EM-flation proposes slow-roll inflation driven by a Chern-Simons coupling to antisymmetric-tensor gauge fields that acts like a magnetic field in field space, balancing the inflaton potential without requiring an ultra-flat potential. The authors develop a toy model illustrating magnetic-drift dynamics and then explore string/M-theory realizations, including D7-branes, that realize the mechanism under suitable flux and coupling hierarchies. They analyze perturbations in a D7-brane realization and show that the curvature perturbation amplitude can match observations, with a small anisotropy potentially detectable by Planck, providing a telltale signature of string theory.

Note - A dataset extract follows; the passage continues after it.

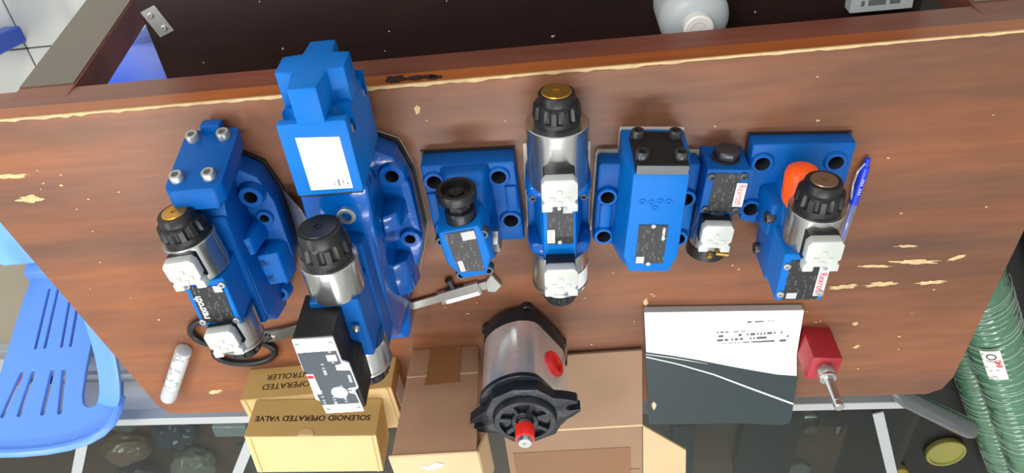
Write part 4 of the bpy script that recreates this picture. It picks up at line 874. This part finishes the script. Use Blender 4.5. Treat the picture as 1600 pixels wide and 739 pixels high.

Overall, the work argues that EM-flation is a robust, radiatively stable inflation mechanism with broad applicability in string-inspired settings and a distinctive observational footprint.

Abstract

We propose a new, generic mechanism of inflation mediated by a balance between potential forces and a Chern-Simons interaction. Such quasi-topological interactions are ubiquitous in string theory. In the minisuperspace approximation, their effect on the dynamics can be mapped onto the problem of a charged particle in an electromagnetic field together with an external potential; slow roll arises when the motion is dominated by the analogue of `magnetic drift'. This mechanism is robust against radiative corrections. We suggest a possible experimental signature which, if observed, might be considered strong evidence for string theory.